Il importera également d’écouter attentivement les revendications des étudiants, et de répondre de manière substantielle à leurs interrogations. Il ne serait pas admissible, par exemple, d’exiger d’eux souplesse et mobilité sans entrer en matière sur l’attribution des moyens correspondants à ces exigences: prise en charge des frais de transport, amélioration du système de bourses, meilleure prise en compte des situations fragiles d’étudiants et de leurs familles. Il s’agira également de prendre en compte les réflexions fondamentales des étudiantes et des étudiants sur les choix de société à venir, d’entendre leurs craintes et d’entrer en matière sur leurs propositions, notamment en matière de diversification des approches et de développement d’enseignements alternatifs. Je me réjouis à cet égard de la pourvue récente de la première chaire d’études genres à la faculté des sciences et politiques. Ce n’est qu’un modeste début, et il me paraîtrait particulièrement opportun de saisir l’occasion des réaffectations prévues par le projet triangulaire pour réaliser des avancées significatives sur ces questions.

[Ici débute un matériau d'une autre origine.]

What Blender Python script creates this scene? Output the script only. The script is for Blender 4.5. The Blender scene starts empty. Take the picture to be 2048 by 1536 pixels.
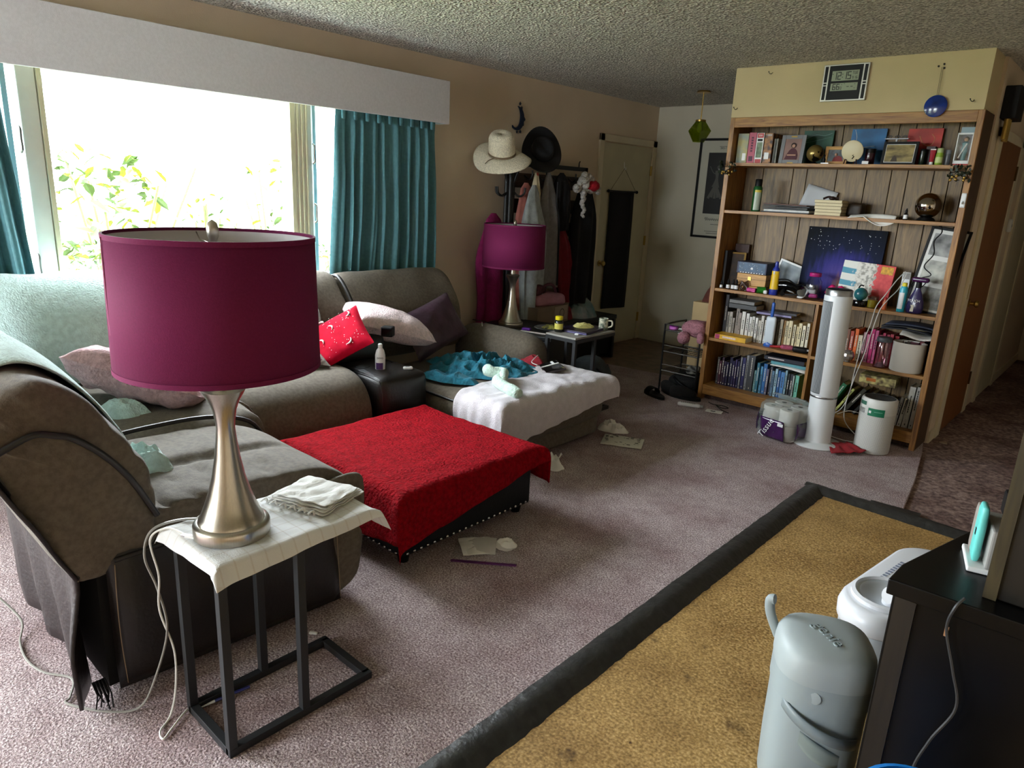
import bpy, bmesh, math, random
from mathutils import Vector, Matrix, noise, Euler
random.seed(7)
sc = bpy.context.scene
COL = sc.collection
PI = math.pi

# ---------------------------------------------------------------- camera
cam_d = bpy.data.cameras.new('camera')
cam = bpy.data.objects.new('camera', cam_d)
COL.objects.link(cam)
cam_d.sensor_width = 36.0
cam_d.lens = 36.0 * 1400.0 / 2048.0
cam_d.clip_start = 0.02
YAW, PITCH, ROLL = math.radians(41.5), math.radians(15.4), math.radians(2.75)
_f0 = Vector((-math.sin(YAW), math.cos(YAW), 0)); _r0 = Vector((math.cos(YAW), math.sin(YAW), 0)); _u0 = Vector((0, 0, 1))
_f = _f0 * math.cos(PITCH) - _u0 * math.sin(PITCH)
_u = _u0 * math.cos(PITCH) + _f0 * math.sin(PITCH)
_r = _r0 * math.cos(ROLL) + _u * math.sin(ROLL)
_u = _u * math.cos(ROLL) - _r0 * math.sin(ROLL)
cam.matrix_world = Matrix(((_r.x, _u.x, -_f.x, 0), (_r.y, _u.y, -_f.y, 0), (_r.z, _u.z, -_f.z, 1.53), (0, 0, 0, 1)))
sc.camera = cam

# ---------------------------------------------------------------- sky, exposure, windows as light portals
world = bpy.data.worlds.new('overcast_sky'); sc.world = world
world.use_nodes = True
_bg = world.node_tree.nodes['Background']
_bg.inputs[0].default_value = (0.86, 0.94, 1.0, 1)
_bg.inputs[1].default_value = 10.0
sc.view_settings.view_transform = 'Standard'
sc.view_settings.look = 'None'
sc.view_settings.exposure = 2.2
sc.view_settings.gamma = 1.0
sc.view_settings.use_curve_mapping = False
try:
    sc.cycles.max_bounces = 10; sc.cycles.diffuse_bounces = 6; sc.cycles.transparent_max_bounces = 12
    sc.cycles.caustics_reflective = False; sc.cycles.caustics_refractive = False
except Exception: pass

def portal(name, loc, rot, sx, sy):
    d = bpy.data.lights.new(name, 'AREA'); d.shape = 'RECTANGLE'; d.size = sx; d.size_y = sy
    d.cycles.is_portal = True
    o = bpy.data.objects.new(name, d); COL.objects.link(o); o.location = loc; o.rotation_euler = rot
portal('window_portal', (-4.30, 1.95, 1.47), (0, -PI/2, 0), 1.2, 2.9)
portal('rear_fill_portal', (-2.85, -3.16, 1.45), (PI/2, 0, 0), 1.1, 1.4)  # guides sky light through the added rear window
portal('patio_fill_portal', (-4.30, -1.5, 1.06), (0, -PI/2, 0), 2.16, 1.8)  # same for the added patio opening

# ---------------------------------------------------------------- materials
def hx(h):
    h = h.lstrip('#'); v = [int(h[i:i+2], 16) / 255 for i in (0, 2, 4)]
    return tuple((c / 12.92 if c <= .04045 else ((c + .055) / 1.055) ** 2.4) for c in v) + (1,)
MATS = {}
def M(name, col, rough=.6, metal=0, var=0, vs=8, bump=0, bs=60, coat=0, sheen=0, trans=0, alpha=1, col2=None, emit=0, detail=3, stretch=None, spec=None, bd=.01):
    """Procedural principled material: noise-varied colour (var or col2) and noise relief (bump)."""
    if name in MATS: return MATS[name]
    m = bpy.data.materials.new(name); m.use_nodes = True
    nt = m.node_tree; b = nt.nodes['Principled BSDF']
    c = hx(col)
    b.inputs['Base Color'].default_value = c
    b.inputs['Roughness'].default_value = rough
    b.inputs['Metallic'].default_value = metal
    if coat: b.inputs['Coat Weight'].default_value = coat
    if sheen: b.inputs['Sheen Weight'].default_value = sheen
    if spec is not None: b.inputs['Specular IOR Level'].default_value = spec
    if alpha < 1: b.inputs['Alpha'].default_value = alpha
    if emit:
        b.inputs['Emission Color'].default_value = c; b.inputs['Emission Strength'].default_value = emit
    if var or col2 or bump:
        tc = nt.nodes.new('ShaderNodeTexCoord'); src = tc.outputs['Object']
        if stretch:
            mp = nt.nodes.new('ShaderNodeMapping'); mp.inputs['Scale'].default_value = stretch
            nt.links.new(src, mp.inputs['Vector']); src = mp.outputs['Vector']
    if var or col2:
        n = nt.nodes.new('ShaderNodeTexNoise'); n.inputs['Scale'].default_value = vs; n.inputs['Detail'].default_value = detail
        nt.links.new(src, n.inputs['Vector'])
        r = nt.nodes.new('ShaderNodeValToRGB')
        r.color_ramp.elements[0].position = .35; r.color_ramp.elements[1].position = .65
        if col2: a, z = c, hx(col2)
        else: a = tuple(max(0, x * (1 - var)) for x in c[:3]) + (1,); z = tuple(min(1, x * (1 + var)) for x in c[:3]) + (1,)
        r.color_ramp.elements[0].color = a; r.color_ramp.elements[1].color = z
        nt.links.new(n.outputs['Fac'], r.inputs['Fac']); nt.links.new(r.outputs['Color'], b.inputs['Base Color'])
    if bump:
        n2 = nt.nodes.new('ShaderNodeTexNoise'); n2.inputs['Scale'].default_value = bs; n2.inputs['Detail'].default_value = 3
        nt.links.new(src, n2.inputs['Vector'])
        bp = nt.nodes.new('ShaderNodeBump'); bp.inputs['Strength'].default_value = bump; bp.inputs['Distance'].default_value = bd
        nt.links.new(n2.outputs['Fac'], bp.inputs['Height']); nt.links.new(bp.outputs['Normal'], b.inputs['Normal'])
    MATS[name] = m
    return m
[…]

Pour gagner ces divers paris, la seule réforme des structures ne suffira pas. Dans ce genre de situation, ce sont les femmes et les hommes, davantage que les structures, qui sont déterminants. C’est sur eux d’abord que repose la nécessaire réforme de la pensée qui permettra de franchir le cap et de dessiner un nouvel avenir. Certaines catégories ont fait long feu; est-il encore pertinent par exemple de parler aujourd’hui de recherche appliquée et de recherche fondamentale? Avec le développement de l’interdisciplinarité - et maintenant de la transdisciplinarité - avec l’interpénétration des méthodes scientifiques, y a-t-il vraiment encore des sciences dures d’un côté, des sciences humaines de l’autre? Y aurait-t-il d’une part des sciences rentables, alors que d’autres ne le seraient pas - et selon quels critères? N’y aura-t-il pas bientôt plus que des sciences de l’Homme, intégrées dans un nouveau système dont la pondération, l’équilibre doit encore être défini et négocié. C’est précisément l’un des enjeux du projet de développement "Sciences, Vie, Société", que de questionner en profondeur nos modèles et nos conceptions.

Le défi est ambitieux, dans la mesure où il faut à la fois revoir beaucoup d’aspects et le faire à un rythme soutenu. L’on devra à la fois réussir la mise en réseau des Hautes Ecoles et gagner le pari des biotechnologies - carte de visite mondiale de l’Arc lémanique -, concevoir un matériel d’enseignement à distance capable de concurrencer les meilleures offres publiques et privées, tout en réadaptant les structures et les modes internes de fonctionnement. Il faudra resserrer les liens avec la cité, développer des synergies avec l’industrie, avec le secteur des services, privés ou publics, en veillant encore à mettre sur pied une politique de communication efficace sur tous ces changements. Je salue à ce titre le projet «Festival Science et Cité», qui devrait au printemps prochain contribuer, selon les termes de ses responsables, à "réenchanter la science et à l’intégrer dans la culture".

Mais le pari n’est pas impossible, à condition que tous les membres de la communauté universitaire décident de s’impliquer dans ce que l’on peut, à bien des égards, considérer comme une révolution. Il faudra pour cela créer des lieux et des occasions de rencontre, à l’intérieur comme à l’extérieur de l’université. Car c’est seulement dans l’intensification des échanges autour de projets communs que pourra se construire, pour l’Université de Lausanne, un avenir à la mesure de ce qu’elle a su réaliser jusqu’ici. Le projet " Sciences, Vie, Société " porte dans son titre même toutes les espérances que l’on pourrait nourrir. C’est à nous tous qu’il incombe, ensemble, de les accomplir.